When an asteroid is discovered, we do not know anything like ``the orbit'' of the real object. There is a range of possible orbits, all compatible with the observations, forming a region of confidence in orbital element space. We can describe this by thinking of a swarm of virtual asteroids, with slightly different orbits all compatible with the observations. The reality of the asteroid is shared among the virtual ones, in the sense that only one of them is real, but we do not know which one. To make things simple, we can think that all the virtual objects are equally likely to be the real one; a more complicated probability law could be used, changing the exact values of the estimated probabilities but not the qualitative picture. Since the confidence region contains a continuum of orbits, each virtual asteroid is in turn representative of a small region, that is its orbit is also uncertain, but to a much smaller degree 1. Note that the so called ``nominal'' orbit is just one of the virtual asteroids, without any special significance.

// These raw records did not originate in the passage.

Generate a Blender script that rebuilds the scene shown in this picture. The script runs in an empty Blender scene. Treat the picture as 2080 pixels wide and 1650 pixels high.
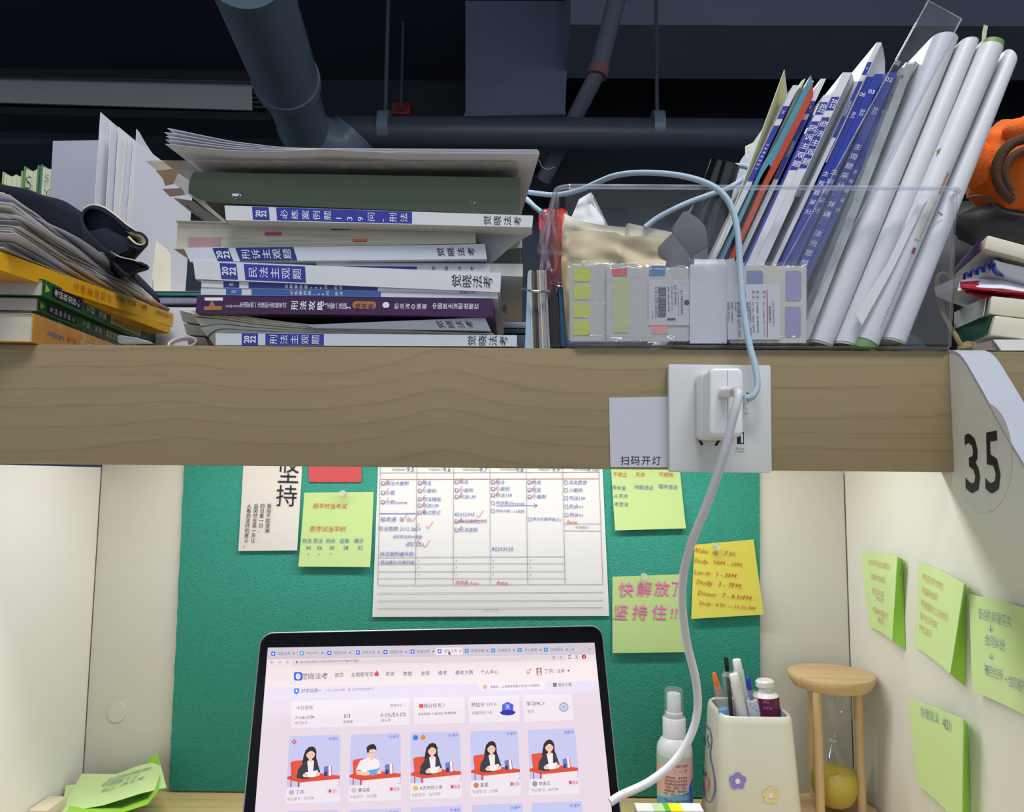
import bpy, bmesh, math, random
from mathutils import Vector as V, Matrix
from mathutils import noise as mnoise
random.seed(7)
SC = bpy.context.scene
COL = SC.collection

# ---------------------------------------------------------------- camera
FPX = 1540.0
YAW, PIT, ROL, CZ = math.radians(.512), math.radians(5.477), math.radians(.527), -.1095
CF = V((-math.sin(YAW)*math.cos(PIT), math.cos(YAW)*math.cos(PIT), math.sin(PIT)))
_r0 = V((math.cos(YAW), math.sin(YAW), 0)); _u0 = _r0.cross(CF)
CR = _r0*math.cos(ROL) + _u0*math.sin(ROL)
CU = _u0*math.cos(ROL) - _r0*math.sin(ROL)
CC = V((0, -.63, CZ))
cam = bpy.data.cameras.new('camera'); cam_ob = bpy.data.objects.new('camera', cam); COL.objects.link(cam_ob)
cam.sensor_width = 36; cam.lens = 36*FPX/2080; cam.clip_start = .02; cam.clip_end = 200
cam_ob.matrix_world = Matrix(((CR.x, CU.x, -CF.x, CC.x), (CR.y, CU.y, -CF.y, CC.y), (CR.z, CU.z, -CF.z, CC.z), (0, 0, 0, 1)))
SC.camera = cam_ob

# ---------------------------------------------------------------- light and exposure
SC.view_settings.view_transform = 'Standard'; SC.view_settings.look = 'None'
SC.view_settings.gamma = 1; SC.view_settings.use_curve_mapping = False
SC.view_settings.exposure = 0.0
SC.cycles.transparent_max_bounces = 40
W = bpy.data.worlds.new('world'); SC.world = W; W.use_nodes = True
W.node_tree.nodes['Background'].inputs[0].default_value = (.60, .68, .80, 1)
W.node_tree.nodes['Background'].inputs[1].default_value = 1.12

def area(name, loc, target, sx, sy, power, color, spread=180, roll=0):
    l = bpy.data.lights.new(name, 'AREA'); l.shape = 'RECTANGLE'; l.size = sx; l.size_y = sy
    l.energy = power; l.color = color; l.spread = math.radians(spread)
    o = bpy.data.objects.new(name, l); COL.objects.link(o); o.location = loc
    o.rotation_euler = ((V(target) - V(loc)).to_track_quat('-Z', 'Y') @ Matrix.Rotation(math.radians(roll), 3, 'Z').to_quaternion()).to_euler()
    return o
# the room's own lamps: a ceiling lamp above the aisle, a row of lamps beyond the shelf, a strip lamp under the shelf
area('ceiling_light_aisle', (.80, -5.0, 2.58), (.1, 0, -.3), 3.5, .24, 9, (.86, .93, 1), roll=3)
area('ceiling_light_front', (.30, -.85, 1.9), (.1, .05, 0), 1.3, .34, 46, (.97, .98, 1))
area('ceiling_light_beyond', (-.3, 1.7, 1.9), (-.1, .25, .1), 1.6, .4, 34, (.80, .88, 1))
area('under_shelf_light', (-.05, .075, -.026), (-.05, .085, -.5), .64, .03, 1.75, (1, .99, .98))

# ---------------------------------------------------------------- pixel rays onto real planes
def ray(u, v):
    return CF*FPX + CR*(u - 1040) + CU*(825 - v)
def P(u, v, y=0.0):
    d = ray(u, v); return CC + d*((y - CC.y)/d.y)
def PX(u, v, x):
    d = ray(u, v); return CC + d*((x - CC.x)/d.x)
def PZ(u, v, z):
    d = ray(u, v); return CC + d*((z - CC.z)/d.z)
class Pl:
    def __init__(s, p, n): s.p, s.n = V(p), V(n).normalized()
    def __call__(s, u, v):
        d = ray(u, v); return CC + d*((s.p - CC).dot(s.n)/d.dot(s.n))
def YP(y): return Pl((0, y, 0), (0, -1, 0))

# ---------------------------------------------------------------- materials
def lin(c):
    return tuple(((x/255)/12.92 if x/255 <= .04045 else ((x/255 + .055)/1.055)**2.4) for x in c)
def M(name, rgb, rough=.6, var=.05, scale=60, bump=0, bscale=None, metal=0, spec=.4, sss=0, coat=0, emit=0, alpha=1, stretch=None):
    m = bpy.data.materials.new(name); m.use_nodes = True; nt = m.node_tree; N = nt.nodes
    b = N['Principled BSDF']; c = lin(rgb)
    tc = N.new('ShaderNodeTexCoord'); src = tc.outputs['Object']
    if stretch:
        mp = N.new('ShaderNodeMapping'); mp.inputs['Scale'].default_value = stretch
        nt.links.new(src, mp.inputs[0]); src = mp.outputs[0]
    nz = N.new('ShaderNodeTexNoise'); nz.inputs['Scale'].default_value = scale; nz.inputs['Detail'].default_value = 4
    nt.links.new(src, nz.inputs['Vector'])
    mx = N.new('ShaderNodeMix'); mx.data_type = 'RGBA'
    mx.inputs[6].default_value = tuple(max(0, x*(1 - var)) for x in c) + (1,)
    mx.inputs[7].default_value = tuple(min(1, x*(1 + var)) for x in c) + (1,)
    nt.links.new(nz.outputs['Fac'], mx.inputs[0])
    if emit:
        nt.links.new(mx.outputs[2], b.inputs['Emission Color']); b.inputs['Emission Strength'].default_value = emit
        b.inputs['Base Color'].default_value = tuple(x*.07 for x in c) + (1,)
    else:
        nt.links.new(mx.outputs[2], b.inputs['Base Color'])
    b.inputs['Roughness'].default_value = rough; b.inputs['Metallic'].default_value = metal
    b.inputs['Specular IOR Level'].default_value = spec
    if coat: b.inputs['Coat Weight'].default_value = coat; b.inputs['Coat Roughness'].default_value = .08
    if alpha < 1: b.inputs['Alpha'].default_value = alpha
    if bump:
        bn = N.new('ShaderNodeTexNoise'); bn.inputs['Scale'].default_value = bscale or scale*4; bn.inputs['Detail'].default_value = 3
        nt.links.new(src, bn.inputs['Vector'])
        bp = N.new('ShaderNodeBump'); bp.inputs['Strength'].default_value = bump; bp.inputs['Distance'].default_value = .001
        nt.links.new(bn.outputs['Fac'], bp.inputs['Height']); nt.links.new(bp.outputs[0], b.inputs['Normal'])
    return m
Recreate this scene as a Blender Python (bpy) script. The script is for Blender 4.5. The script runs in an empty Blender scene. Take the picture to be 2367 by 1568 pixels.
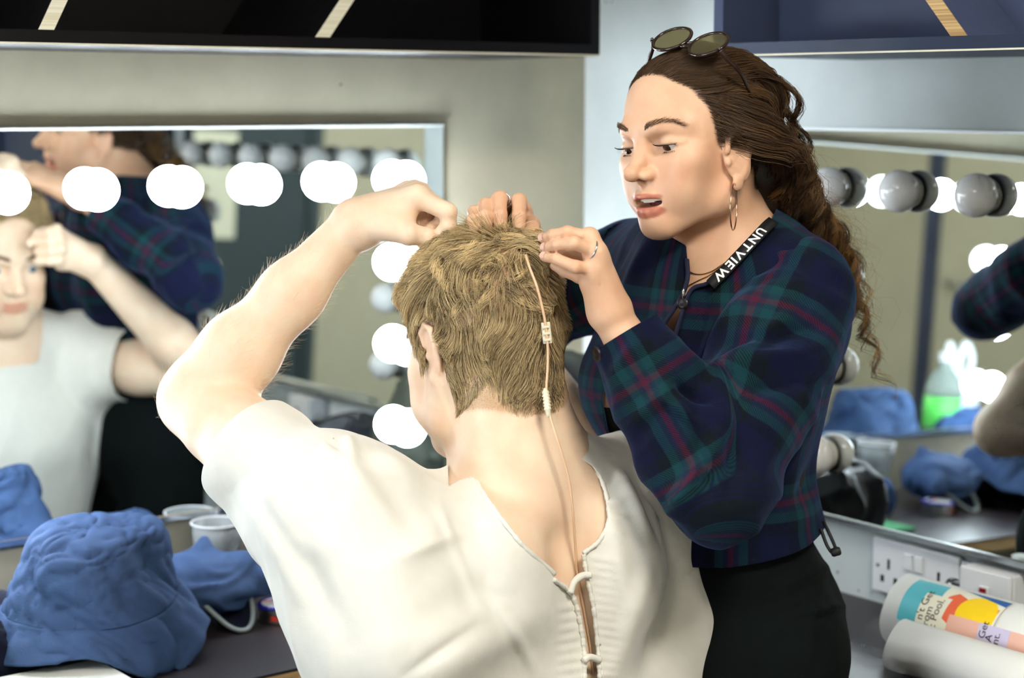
import bpy, bmesh, math, os
import numpy as np
from mathutils import Vector, Matrix
Q = float(os.environ.get('SK_Q', '1'))          # mesh cell multiplier, 1 = full detail
sc = bpy.context.scene
COL = sc.collection
rng = np.random.default_rng(7)
A = lambda *v: np.array(v, float)
nrm = lambda v: np.asarray(v, float) / max(1e-12, np.linalg.norm(v))

# ---------------------------------------------------------------- camera
EYE = 1.5
FPX, PITCH, ROLL, ANG = 4134.0, .13343, .00256, .66086
_c, _s = math.cos(PITCH), math.sin(PITCH)
FWD = A(0, _c, -_s); _u0 = A(0, _s, _c); _r0 = A(1, 0, 0)
RT = math.cos(ROLL) * _r0 + math.sin(ROLL) * _u0
UP = -math.sin(ROLL) * _r0 + math.cos(ROLL) * _u0
CAM = A(0, 0, EYE)
def ray(px, py): return FWD + (px - 1183.5) / FPX * RT - (py - 784) / FPX * UP
def at(px, py, y):
    r = ray(px, py); return CAM + r * (y / r[1])
def proj(P):
    d = np.asarray(P, float) - CAM
    z = d @ FWD
    return np.stack([1183.5 + FPX * (d @ RT) / z, 784 - FPX * (d @ UP) / z], -1)

# room frame: u runs along the left wall, v along the right wall, both from the corner
CORNER = A(.12829, 3.2, 0)
DU = A(-math.cos(ANG), -math.sin(ANG), 0); DV = A(math.sin(ANG), -math.cos(ANG), 0); DZ = A(0, 0, 1)
def W(u, v, z): return CORNER + u * DU + v * DV + z * DZ
def room(P):
    d = np.asarray(P, float) - CORNER
    return np.stack([d @ DU, d @ DV, d[..., 2]], -1)
def on_desk(px, py, z):
    r = ray(px, py); return CAM + r * ((z - EYE) / r[2])

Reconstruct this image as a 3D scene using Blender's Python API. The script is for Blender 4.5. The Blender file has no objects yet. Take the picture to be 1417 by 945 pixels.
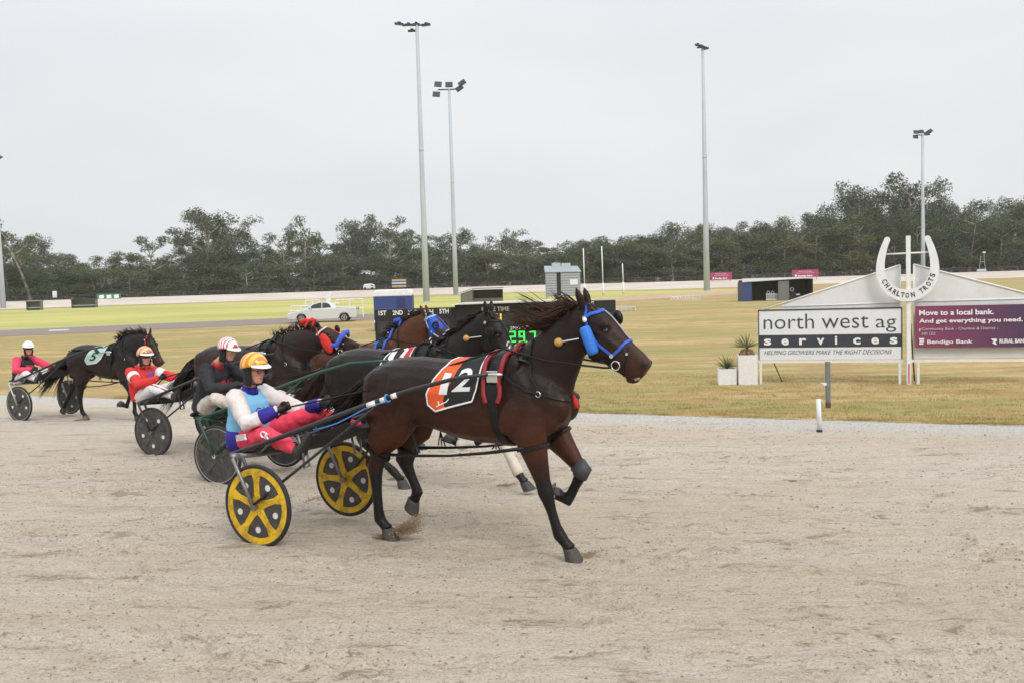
import bpy, bmesh, math, random
import numpy as np
from math import sin, cos, pi, radians, sqrt, atan2
from mathutils import Vector, Matrix, noise
from mathutils.bvhtree import BVHTree
SC = bpy.context.scene
COL = SC.collection
rnd = random.Random(7)

# ------------------------------------------------------------- camera
F, EYE, PITCH, ROLL = 1400.0, 2.944, radians(3.62), radians(1.7)
_f = Vector((0, cos(PITCH), -sin(PITCH))); _u = Vector((0, sin(PITCH), cos(PITCH))); _r = Vector((1, 0, 0))
_R = _r*cos(ROLL) - _u*sin(ROLL); _U = _u*cos(ROLL) + _r*sin(ROLL)
cd = bpy.data.cameras.new('camera'); cam = bpy.data.objects.new('camera', cd); COL.objects.link(cam)
cam.matrix_world = Matrix(((_R.x, _U.x, -_f.x, 0), (_R.y, _U.y, -_f.y, 0), (_R.z, _U.z, -_f.z, EYE), (0, 0, 0, 1)))
cd.sensor_width = 36; cd.lens = 36*F/1417; cd.clip_start = 0.1; cd.clip_end = 6000
SC.camera = cam
# ------------------------------------------------------------- sky, sun, exposure (overcast)
W = bpy.data.worlds.new('World'); SC.world = W; W.use_nodes = True
wn = W.node_tree.nodes; wl = W.node_tree.links; wn.clear()
sky = wn.new('ShaderNodeTexSky'); sky.sky_type = 'NISHITA'; sky.sun_disc = False
sky.sun_elevation = radians(42); sky.sun_rotation = radians(155); sky.dust_density = 6; sky.air_density = 1
sks = wn.new('ShaderNodeVectorMath'); sks.operation = 'SCALE'; sks.inputs[3].default_value = 0.10; wl.new(sky.outputs[0], sks.inputs[0])
wtc = wn.new('ShaderNodeTexCoord'); wmp = wn.new('ShaderNodeMapping'); wmp.inputs['Scale'].default_value = (1.2, 1.2, 3.5)
wl.new(wtc.outputs['Generated'], wmp.inputs[0])
wno = wn.new('ShaderNodeTexNoise'); wno.inputs['Scale'].default_value = 1.3; wno.inputs['Detail'].default_value = 4; wno.inputs['Roughness'].default_value = .5
wl.new(wmp.outputs[0], wno.inputs[0])
wcr = wn.new('ShaderNodeValToRGB'); wcr.color_ramp.elements[0].position = .3; wcr.color_ramp.elements[1].position = .7
wcr.color_ramp.elements[0].color = (.69, .72, .76, 1); wcr.color_ramp.elements[1].color = (.84, .855, .87, 1)
wl.new(wno.outputs[0], wcr.inputs[0])
wmx = wn.new('ShaderNodeMix'); wmx.data_type = 'RGBA'; wmx.inputs[0].default_value = .93   # the cloud deck over the sky
wl.new(sks.outputs[0], wmx.inputs[6]); wl.new(wcr.outputs[0], wmx.inputs[7])
wsx = wn.new('ShaderNodeSeparateXYZ'); wl.new(wtc.outputs['Generated'], wsx.inputs[0])      # an overcast sky is brighter towards the zenith
wgr = wn.new('ShaderNodeMapRange'); wgr.inputs['From Min'].default_value = .22; wgr.inputs['From Max'].default_value = .95; wgr.inputs['To Min'].default_value = 1.0; wgr.inputs['To Max'].default_value = 1.85
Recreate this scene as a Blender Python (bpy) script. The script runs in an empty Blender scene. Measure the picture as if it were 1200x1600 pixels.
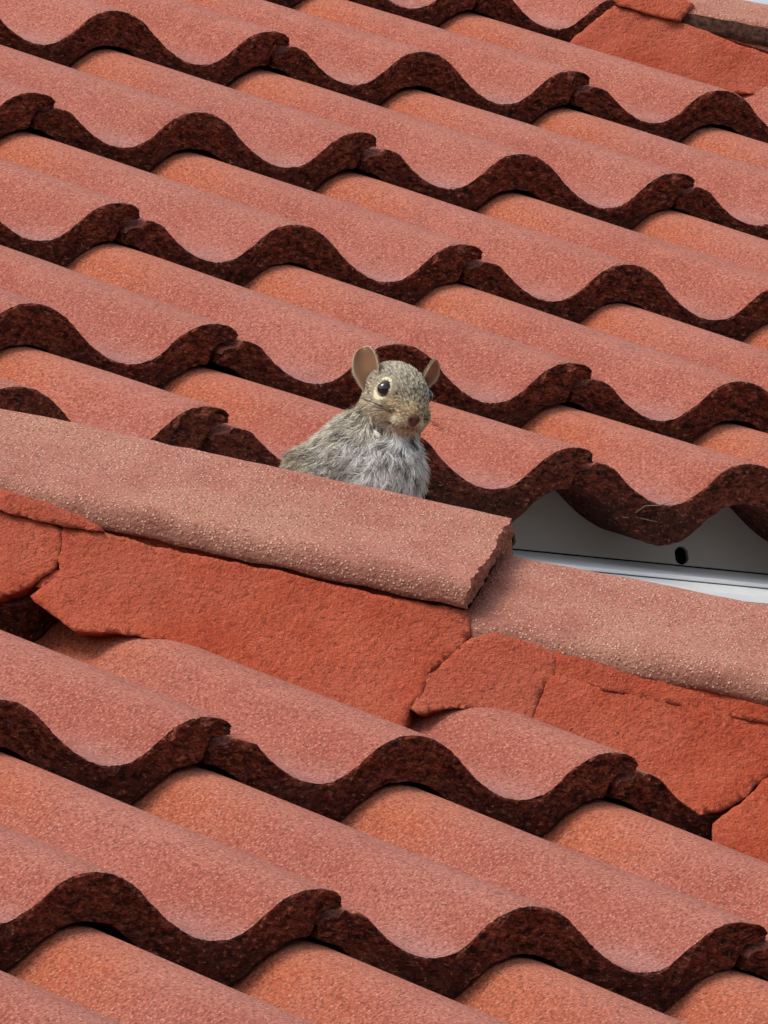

What does it mean that an asteroid is lost? The virtual asteroids, as seen in the sky, are initially very close together, within the range of possible errors in the observations; as time goes by, they gradually separate, mostly because of small differences in the semimajor axis; they thus become like a string of pearls, ``the wampum of the night.'' When the length of the string, as seen in the sky, is too long to be contained in a reasonable number of fields of view of a typical telescope, the real asteroid cannot be recovered by using the ephemerides, that is a single prediction of the position based upon the nominal orbit. It could be recovered by taking many frames, but to discuss this we need to introduce the notion of negative observation: one telescope frame needs to be scanned to ascertain that the asteroid is not there, that is, that some virtual asteroids do not exist, before going to scan another frame. When the number of required frames is very large, the observational expense of the recovery may not be warranted, and the asteroid is considered lost.
What should be done to recover an asteroid when it is indeed lost, but is of special significance? The observational scanning of many frames where different virtual asteroids could be found needs not to be done with the same telescope, and not in the same night. For each virtual asteroid there are better times for observation, as an example when it is bright enough 2. For each of these recovery opportunities the negative observations need to be recorded, and some coordinating center needs to assemble the negative observations to make sure that all virtual asteroids have been searched for (``to see that none is due'') until the real one is found. It is important that the sampling of the confidence region by virtual asteroids be dense enough to ensure that the real asteroid does not slip through a gap in observation coverage. This idea was discussed by [Bowell et al. 1993], who attempted to recover the historically important asteroid (719) Albert, which is desperately lost.